Using readings captured by a large number of infrared and X-ray telescopes, the Canadian researchers set out to prove that the formation at the core of the Milky Way was a black hole. They took the long road to showing this, and hypothesized that, if the object was not a black hole, then it should be visible in the infrared spectrum. All objects in space, except black holes, of course, have a unique infrared signature, generated by matter and gas falling towards them. The kinetic energy that incoming matter has is easily converted into heat, which emanates in the infrared wavelength spectrum.

If the formation at the core of the Milky Way were not a black hole, then emissions coming from it would be about 250 times brighter than they are now, the researcher explain. “Too much energy is falling into the object for us to not see the emission from the surface,” Avery Broderick, the leader of the CITA research team, argues, as quoted by NewScientist. He says that matter and energy must, indeed, fall behind an event horizon, if readings taken with the most powerful telescopes in the world are so low. However, the expert admits, another possibility exists that would explain the strange behavior of matter at the core of our galaxy.

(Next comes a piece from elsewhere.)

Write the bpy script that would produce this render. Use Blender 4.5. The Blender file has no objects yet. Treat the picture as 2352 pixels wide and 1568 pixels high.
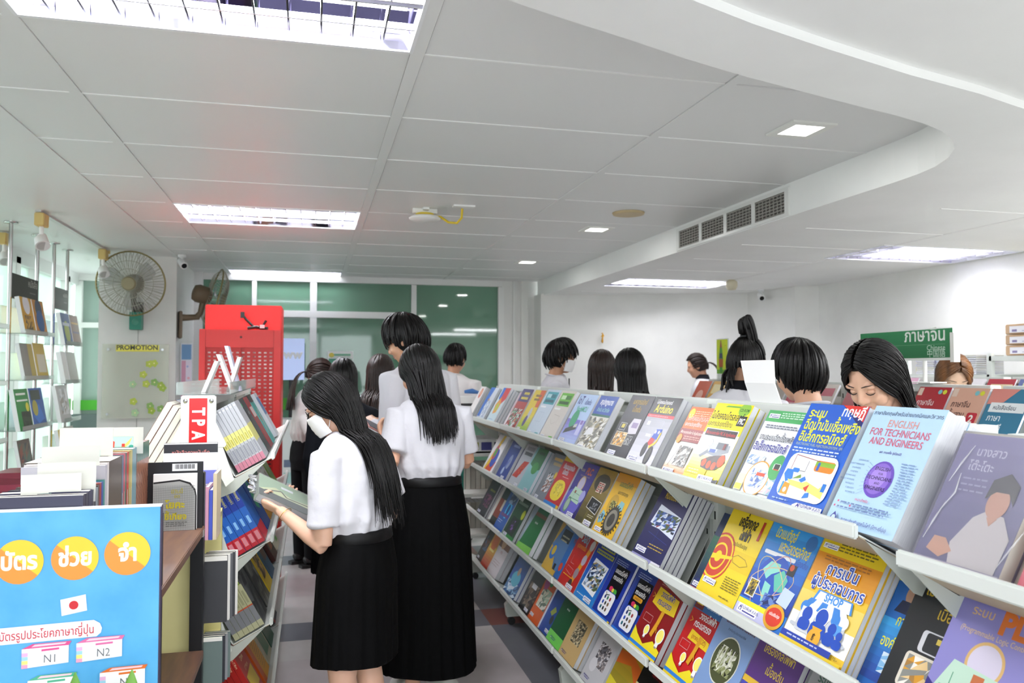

The team explains that a wormhole could be responsible for the vacuum effect we see. Wormholes are hypothetical and yet-unconfirmed structures in space that connect one area of the Universe to another, hundreds, thousands, or even millions of light-years away. So, matter going inside the wormhole at the core of the Milky Way could actually be coming out in a totally obscured region of space that we cannot see on account of its distance.